Jim: If I couldn't wack my pinata while I was driving down I-45 I just don't think we'd be living in a democracy anymore. ;)

-Sugabear-

Brody said...

Jim-

There is plenty of research to indicate that texting while driving is, in fact, more dangerous than driving while intoxicated. That seems pretty egregious to me. When conduct is inherently dangerous, and extremely widespread, no, I don't have a problem with legislation to reduce that behavior.

Jim said...

Brody,
This is one of those concepts(criminalizing every behavior that's possible while driving) that makes sense on the surface but is really a poor idea. I mean who isn't for fewer accidents? But with 85 million people admitting they talk on a cell while driving a new state law just won't help.

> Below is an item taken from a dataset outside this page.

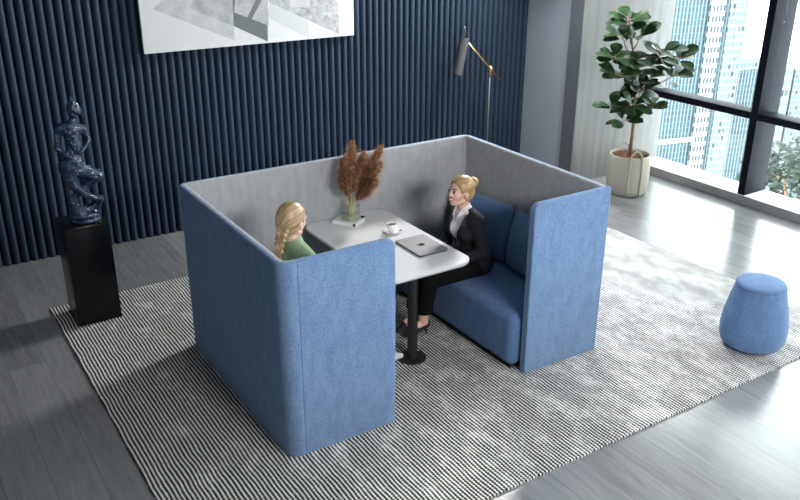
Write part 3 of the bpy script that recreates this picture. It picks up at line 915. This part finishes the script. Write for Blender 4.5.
# ------------------------------------------------------------------ painting
pt = empty('painting', (1.54, 3.738, 2.34), 'large white canvas of overlapping grey triangles on the navy wall', 'painting')
bm = bmesh.new()
ax0, ax1, az0, az1 = .495, 2.575, 1.692, 3.0
def wz(x): return 1.70-.0*(x)
box(bm, (1.54-1.54, 0, (az0+az1)/2-2.34), (ax1-ax0, .05, az1-az0), mi=0)
def poly(ps, mi, lift):
    vs = [bm.verts.new((x-1.54, -.0252-lift, z-2.34)) for x, z in ps]
    f_ = bm.faces.new(vs); f_.material_index = mi
    f_.normal_update()
    if f_.normal.y > 0: f_.normal_flip()
poly([(ax0, az0), (ax1, az0), (ax1, az1), (ax0, az1)], 1, 0)
poly([(.608, 2.062), (1.328, 1.740), (1.339, 2.30), (1.339, 2.62)], 2, .0004)
poly([(.925, 2.051), (1.332, 1.868), (1.339, 2.62)], 3, .0008)
poly([(1.332, 1.868), (1.655, 1.705), (1.69, 2.45), (1.339, 2.62)], 4, .0006)
poly([(1.339, 1.990), (1.672, 1.85), (1.69, 2.60), (1.45, 2.55)], 3, .0010)
poly([(1.46, 1.93), (1.505, 1.915), (1.67, 2.16), (1.62, 2.18)], 7, .0014)
poly([(1.665, 1.92), (2.085, 1.70), (2.088, 1.86), (1.70, 2.07)], 6, .0004)
poly([(1.68, 2.06), (2.41, 1.714), (2.42, 2.75), (1.9, 2.5)], 5, .0008)
poly([(1.897, 2.0), (2.105, 1.985), (2.11, 2.22), (1.90, 2.24)], 2, .0012)
poly([(2.42, 1.99), (2.575, 1.975), (2.575, 2.4), (2.42, 2.4)], 6, .0006)
bobj('canvas', bm, [M['canvas'], M['art_white'], M['art_pale'], M['art_mid'], M['art_dark'], M['art_stone'], M['art_faint'], M['art_stroke']], pt, smooth=False)

# ------------------------------------------------------------------ floor lamp
LX, LY = 4.19, 3.55
fl = empty('floor_lamp', (LX, LY, FZ), 'slim floor lamp with grey cylinder shade on a brass arm, behind the booth', 'lamp')
bm = bmesh.new(); lathe(bm, [(0, 0), (.14, 0), (.14, .018), (.13, .022), (0, .022)], n=36); bobj('base', bm, M['lamp_pole'], fl, angle=40)
bm = bmesh.new(); tube(bm, [(0, 0, .02), (0, 0, 1.21)], .008, 12); bobj('pole', bm, M['lamp_pole'], fl)
bm = bmesh.new(); tube(bm, [(.145, 0, 1.105), (-.325, 0, 1.555)], .008, 10); bobj('arm', bm, M['brass'], fl)
bm = bmesh.new(); tube(bm, [(0, 0, 1.16), (0, 0, 1.27)], .017, 14); tube(bm, [(0, -.03, 1.243), (0, .03, 1.243)], .012, 12); bobj('joint', bm, M['brass'], fl)
bm = bmesh.new()
a_, b_ = Vector((-.365, 0, 1.60)), Vector((-.445, 0, 1.225))
tube(bm, [a_, a_*.5+b_*.5, b_], .052, 28)
sh = bobj('lamp_shade', bm, M['lamp_grey'], fl, angle=40)
bm = bmesh.new(); d_ = (b_-a_).normalized(); tube(bm, [b_+d_*.0005, b_+d_*.02], [.046, .046], 24); bobj('bulb_collar', bm, M['black_metal'], sh, angle=40)
bm = bmesh.new(); tube(bm, [a_, a_+Vector((.012, 0, .06)), a_+Vector((-.004, 0, .12))], .004, 8); bobj('wire', bm, M['lamp_pole'], fl)

# ------------------------------------------------------------------ potted fig
pp = empty('potted_rubber_plant', (5.17, 2.32, FZ), 'broad-leaved green rubber plant in a cream woven basket by the window', 'plant')
bm = bmesh.new()
lathe(bm, [(0, 0), (.185, 0), (.205, .01), (.218, .06), (.226, .20), (.222, .34), (.212, .42), (.207, .435), (.200, .435), (.204, .41), (.20, .36), (0, .36)], n=56)
bk_ = bobj('basket', bm, M['basket'], pp)
bm = bmesh.new(); rnd = random.Random(4); lathe(bm, [(0, .40), (.06, .405), (.13, .40), (.203, .385)], n=40)
for k in range(260):
    a = rnd.random()*2*PI; r = .19*math.sqrt(rnd.random())
    box(bm, (r*math.cos(a), r*math.sin(a), .405), (rnd.uniform(.01, .03), rnd.uniform(.008, .02), .008), Euler((rnd.random(), rnd.random(), rnd.random()*6)).to_matrix())
o = bobj('bark_mulch', bm, M['soil'], pp, smooth=False)
def handle(th):
    bm = bmesh.new(); R_ = .232; da = .30; pts_ = []
    for k in range(9):
        z = .02+.40*k/8; pts_.append((th-da, z, R_-.012*abs(z-.2)/.2*.8))
    for k in range(1, 12):
        t = PI*k/12; pts_.append((th-da*math.cos(t), .42+.085*math.sin(t), .222-.02*math.sin(t)))
    for k in range(9):
        z = .42-.40*k/8; pts_.append((th+da, z, R_-.012*abs(z-.2)/.2*.8))
    tube(bm, [(r*math.cos(a), r*math.sin(a), z) for a, z, r in pts_], .009, 8)
    bobj('handle', bm, M['basket'], bk_)
handle(math.radians(-118)); handle(math.radians(62))
W0 = Vector((5.17, 2.32, 0))
def w(x, y, z): return Vector((x, y, z))-W0
bm = bmesh.new()
tube(bm, [(0, 0, .38), w(5.14, 2.29, .75), w(5.08, 2.26, 1.05), w(5.03, 2.25, 1.35), w(4.93, 2.25, 1.65), w(4.86, 2.25, 1.86)], [.021, .019, .017, .013, .010, .006], 10)
bobj('trunk', bm, M['trunk'], pp)
clusters = [((4.85, 2.25, 1.88), (4.93, 2.25, 1.62), 11, .13), ((4.72, 2.2, 1.74), (4.95, 2.25, 1.52), 7, .10), ((5.0, 2.2, 1.74), (4.95, 2.25, 1.55), 5, .10),
            ((4.63, 2.2, 1.53), (5.02, 2.25, 1.35), 9, .10), ((4.70, 2.2, 1.36), (5.03, 2.25, 1.30), 6, .10),
            ((4.85, 2.13, 1.50), (5.03, 2.25, 1.30), 9, .12), ((5.10, 2.25, 1.42), (5.04, 2.25, 1.25), 9, .12),
            ((5.22, 2.08, 1.56), (5.05, 2.25, 1.20), 9, .11), ((5.40, 1.98, 1.50), (5.06, 2.25, 1.2), 8, .09), ((5.33, 1.98, 1.32), (5.06, 2.25, 1.15), 7, .09),
            ((5.0, 2.12, 1.18), (5.07, 2.25, 1.05), 10, .12), ((4.84, 2.07, 1.06), (5.07, 2.25, 1.0), 8, .11), ((4.70, 2.2, 1.00), (5.07, 2.25, .95), 7, .10),
            ((5.22, 2.12, .98), (5.08, 2.25, .95), 7, .09), ((5.15, 2.2, 1.25), (5.05, 2.25, 1.1), 8, .11), ((4.78, 2.12, .88), (5.09, 2.26, .9), 5, .09)]
bmb = bmesh.new(); bml = bmesh.new(); rnd = random.Random(12)
def leaf_add(bm, base, d, nrm, L, Wd):
    d = d.normalized(); s = d.cross(nrm).normalized(); n_ = s.cross(d).normalized()
    N = 8; rows = []
    for i in range(N+1):
        t = i/N
        wd = Wd*(math.sin(PI*min(1, t**1.25*.97+.03))**.62)*(.75+.35*t)
        if i == N: wd = .001
        c = base+d*L*t+n_*(-.22*L*t*t)
        row = []
        for q in (-1, -.5, 0, .5, 1):
            row.append(bm.verts.new(c+s*wd*q+n_*(.16*wd*abs(q))))
        rows.append(row)
    for a, b in zip(rows, rows[1:]):
        for k in range(4): bm.faces.new((a[k], a[k+1], b[k+1], b[k]))
for c, o_, nl, spr in clusters:
    c, o_ = w(*c), w(*o_)
    mid = (c+o_)/2+Vector((0, 0, -.04))
    tube(bmb, [o_, mid, c], [.008, .006, .004], 6)
    ax = (c-mid).normalized()
    for k in range(int(nl*1.35)):
        a = k*2.4+rnd.uniform(-.3, .3); el = rnd.uniform(-.25, .75)
        dv = Vector((math.cos(a)*math.cos(el), math.sin(a)*math.cos(el), math.sin(el)))
        bs = c-ax*rnd.uniform(0, .10)+dv*.012
        bs2 = bs+dv*.03
        tube(bmb, [bs, bs2], .0022, 4, cap=False)
        L = rnd.uniform(.15, .215)
        leaf_add(bml, bs2, dv+Vector((0, 0, .1)), Vector((rnd.uniform(-.6, .1), rnd.uniform(-.9, -.1), 1)), L, L*.33)
bobj('branches', bmb, M['trunk'], pp)
bobj('leaves', bml, M['leaf'], pp)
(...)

FYI: What about other causes of accidents fatalities:

/www.nyinjurytalk.com/2009/07/dangerous_roadways_cause_more.html

"A new study by the Pacific Institute for Research and Evaluation shows that more than half of the highway auto accident fatalities in the United States are related to dangerous or deficient roadway conditions.

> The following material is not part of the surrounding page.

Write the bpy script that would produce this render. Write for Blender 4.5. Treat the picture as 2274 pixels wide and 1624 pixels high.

According to this news report, dangerous roadway conditions is a substantially more lethal factor than drunk driving accidents, speeding or even lack of using seatbelts...

So do we make it a crime to build and maintain dangerous roadways? This is a legitimate risk that could be reduced greatly, with the proper focus. It's easy to pass laws criminalizing every possible behavior.

We would disagree that it's needed in this case.

Lynn said...

What if you are just looking down at your phone to check the time or for directions, etc.? I use the "maps" feature on my iPhone all the time. How can they prove you were in the act of texting? Does the officer have to see your fingers moving across the key pad? How would you prove your're innocent? It just seems like trouble. I'm reminded of a story I saw on The Agitator blog recently about a case in a city where it's illegal to be on your cellphone and drive, and the officer pulled over a woman who he said was on the phone, and she said she did not even have her cell phone with her. In a situation like that, could that lead to the officer searching your purse, car and person for the phone? What if they ticket you - how would you appeal? In the case I cited above, the woman really did not have her phone with her, but how could you prove that later? I guess it's the same with speeding tickets, but still...

Anonymous said...

I'm surprised you did not mention that Congress is considering mandating that all states implement this as a matter of state law. If congress passes the mandate, states will be required to adopt the same or risk losing their federal highway funding.

Anonymous said...

-Sugabear-,
Please park before wacking your pinata, preferably in some lover's lane if such a thing still exists.:~)

Mr. Anxiety said...

"If you want to send a message to the public, rent a billboard."

THIS.

Stop treating the public like children that need to be given rules and consequences and start treating them like adults. Reason with them. Educate them.

R. Shackleford said...

Completely un-enforceable, and a waste of my tax dollars. You can't legislate stupid out of the public. There will always be fools among us. What's next, the "No Makeup Application While Driving" crusade? Every year we get a slew of new and pointless laws, so much so that now I believe that it's impossible for any citizen to make it through a single day without breaking at least one. It's gotten to the point where, if some leo feels like arresting you, he can easily find some pretext to do so. Makes me ill.

Brian McGiverin said...

As to enforceability, it may be questionable whether an officer could observe a person DWT (driving while texting), but should a person who's been in a car accident be suspected of DWT, it would be simple enough to subpoena their phone to determine if they had either sent or drafted a text within the time frame in which they had been driving. In lieu of that (e.g. if the phone is damaged), subpoenaed phone records should at least show went texts were sent. Further, such records could be used as rebuttal evidence if an officer cited you for DWT when you were in fact using your phone for maps or whatever.

An alternative to criminalizing it would be to make DWT prima facie evidence of negligence of the inevitable civil suit.